ジュリアーニ元NY市長(Sep 25th 2019)Twitter

「バイデンの息子は中国から15億ドルを受け取った。(中略)米副大統領は中国に買収されたのだ!」

ジュリアーニ元NY市長(Sep 25th 2019)FOXのインタビュー

アメリカで一時深刻化した暴力デモは、さらし者になっているバイデン氏を11月の大統領選で無理やり当選させるために、反トランプ抵抗勢力がトランプ大統領不利になるよう社会情勢悪化を狙って仕掛けた裏工作とみてとれる。逆立ちしても無理な目的のための理不尽な工作活動は、失敗に終わって当然だ!

▼実態に反し雇用増大を表す統計結果を目標に、米経済活動は加速へ

トランプの天敵の悪あがきは、アメリカの社会情勢を直接反映する雇用統計を通して、市場・経済に対しても大きな影響を与えた可能性が高い。
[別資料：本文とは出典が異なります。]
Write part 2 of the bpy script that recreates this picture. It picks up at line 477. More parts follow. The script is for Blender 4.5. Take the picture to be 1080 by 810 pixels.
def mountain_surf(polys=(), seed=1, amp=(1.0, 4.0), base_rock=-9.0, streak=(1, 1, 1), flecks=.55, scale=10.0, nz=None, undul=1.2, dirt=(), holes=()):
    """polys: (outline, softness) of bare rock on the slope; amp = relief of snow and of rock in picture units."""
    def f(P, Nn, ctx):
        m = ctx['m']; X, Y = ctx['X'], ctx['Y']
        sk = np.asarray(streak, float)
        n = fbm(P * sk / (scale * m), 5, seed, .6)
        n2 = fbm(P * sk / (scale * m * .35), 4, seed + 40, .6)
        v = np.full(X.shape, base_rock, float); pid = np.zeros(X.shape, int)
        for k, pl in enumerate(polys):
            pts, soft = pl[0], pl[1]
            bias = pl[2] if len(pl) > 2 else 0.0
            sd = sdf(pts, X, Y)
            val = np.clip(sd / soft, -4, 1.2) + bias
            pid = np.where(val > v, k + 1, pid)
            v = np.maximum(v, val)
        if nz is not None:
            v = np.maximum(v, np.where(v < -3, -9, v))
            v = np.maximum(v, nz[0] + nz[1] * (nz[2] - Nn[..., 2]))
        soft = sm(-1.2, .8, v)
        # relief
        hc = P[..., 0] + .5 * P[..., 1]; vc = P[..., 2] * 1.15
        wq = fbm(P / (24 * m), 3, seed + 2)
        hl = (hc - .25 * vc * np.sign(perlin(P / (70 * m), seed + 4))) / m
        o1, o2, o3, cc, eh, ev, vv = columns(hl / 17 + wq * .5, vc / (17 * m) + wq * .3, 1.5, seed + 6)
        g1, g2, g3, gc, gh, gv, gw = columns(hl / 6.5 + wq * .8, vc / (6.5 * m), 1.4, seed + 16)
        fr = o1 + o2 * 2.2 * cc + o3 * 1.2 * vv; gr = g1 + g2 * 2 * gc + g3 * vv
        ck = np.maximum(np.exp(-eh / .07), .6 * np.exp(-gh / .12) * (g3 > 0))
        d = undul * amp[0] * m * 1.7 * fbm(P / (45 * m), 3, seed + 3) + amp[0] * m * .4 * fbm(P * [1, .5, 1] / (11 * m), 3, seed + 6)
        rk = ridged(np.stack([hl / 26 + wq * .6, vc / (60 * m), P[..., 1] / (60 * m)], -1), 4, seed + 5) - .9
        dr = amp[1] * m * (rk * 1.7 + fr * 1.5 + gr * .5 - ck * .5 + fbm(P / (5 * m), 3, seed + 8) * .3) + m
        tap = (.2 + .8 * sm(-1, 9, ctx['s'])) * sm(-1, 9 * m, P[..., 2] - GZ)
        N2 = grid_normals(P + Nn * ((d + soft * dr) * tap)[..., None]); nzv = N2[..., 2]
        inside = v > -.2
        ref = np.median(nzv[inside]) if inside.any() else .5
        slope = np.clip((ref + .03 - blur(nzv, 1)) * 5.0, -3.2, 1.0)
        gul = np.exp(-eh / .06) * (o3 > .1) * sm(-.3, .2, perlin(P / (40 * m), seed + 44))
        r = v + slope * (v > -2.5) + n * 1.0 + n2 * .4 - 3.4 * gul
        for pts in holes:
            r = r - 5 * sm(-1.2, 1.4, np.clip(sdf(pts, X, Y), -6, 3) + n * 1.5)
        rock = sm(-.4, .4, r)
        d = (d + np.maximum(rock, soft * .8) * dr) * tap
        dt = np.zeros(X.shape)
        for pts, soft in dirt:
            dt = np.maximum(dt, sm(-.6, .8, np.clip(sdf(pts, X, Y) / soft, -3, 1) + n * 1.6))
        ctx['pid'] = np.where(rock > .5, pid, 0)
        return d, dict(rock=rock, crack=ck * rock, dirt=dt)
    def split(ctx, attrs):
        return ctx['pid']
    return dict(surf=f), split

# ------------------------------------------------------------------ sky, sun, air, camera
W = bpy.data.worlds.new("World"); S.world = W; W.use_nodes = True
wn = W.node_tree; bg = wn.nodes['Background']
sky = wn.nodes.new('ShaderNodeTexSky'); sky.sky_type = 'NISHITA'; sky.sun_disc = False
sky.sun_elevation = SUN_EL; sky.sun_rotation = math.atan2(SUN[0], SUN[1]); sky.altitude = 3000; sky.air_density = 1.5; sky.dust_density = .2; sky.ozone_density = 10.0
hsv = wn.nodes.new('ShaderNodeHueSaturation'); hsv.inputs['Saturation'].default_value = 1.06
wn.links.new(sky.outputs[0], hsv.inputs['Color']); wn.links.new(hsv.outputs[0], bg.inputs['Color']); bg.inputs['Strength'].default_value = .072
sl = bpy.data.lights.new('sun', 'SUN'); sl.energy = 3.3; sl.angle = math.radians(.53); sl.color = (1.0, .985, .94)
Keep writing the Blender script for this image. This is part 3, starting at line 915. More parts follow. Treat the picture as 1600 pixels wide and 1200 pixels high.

5月の米雇用統計(6月5日公表)は、失業率が13.3%(前の月は14.7%)、非農業部門の雇用者数が前月比250.9万人増。毎週数百万人の新たな失業者が失業保険を申請した事実に反し、なんと雇用情勢改善との結果が導かれた。雇用統計を手がけるBLS(労働統計局)によると、統計と実態がかい離した主な原因は次のとおり。

<5月の米雇用統計が労働実態とかい離した原因>

・ロックダウン(都市封鎖)の逆風のもと、新規ビジネスなどにより

史上最大の新たな雇用34.5万件が創出されたとの見積もりが怪しい.

・失業者とみなすべき一時解雇中の多くの人々が、病欠など「その他

の理由」により休暇中と回答したため、就業者として分類されている.

→真の失業率は公表値(13.3%)よりも約3ポイント高い

このような幻の雇用創出と労働力人口の一部振替(失業者→就業者)を考慮しても、5月の雇用統計結果は失業保険の申請状況などに基づく市場予想(失業率20%、非農業部門の雇用者数750万人減)と著しくかけ離れている。他にもさまざまな統計操作(不適切な季節調整、恣意的な推計モデルなど)が駆使され、雇用がたっぷり水増しされた可能性が高い。

そんな雇用統計の発表直後、悪乗りした株式市場ではNASDAQ総合指数が史上最高値を更新。「こんな(雇用統計の)数字は信じられない!」とツイートしたトランプ大統領も、直後の記者会見では「今日はアメリカ史上最高の復活の日だ!」と称えたうえ、雇用促進のための給与税減税とさらなる景気刺激策を計画していることを表明した。

水増し雇用統計と高値圏の株価水準に見合ったアメリカ経済を復活させるためには、すでに全米で再開し始めた経済活動を勢いよく加速するしかない

幸い、人種差別反対を唱える民主党支持層のデモ隊は、ロックダウン解除を勝ち取った共和党支持層のデモ隊と同様に、ノーマスク姿でかつソーシャルディスタンス無視の人々がずいぶん多い。すでにアメリカ人の大半は、経済活動を阻む最大の障害だった「新型コロナに対する過度の恐怖症」から無事卒業した。

アメリカ経済重視のトランプ氏の狙いどおり、経済加速が軌道に乗る日は近いかもしれない。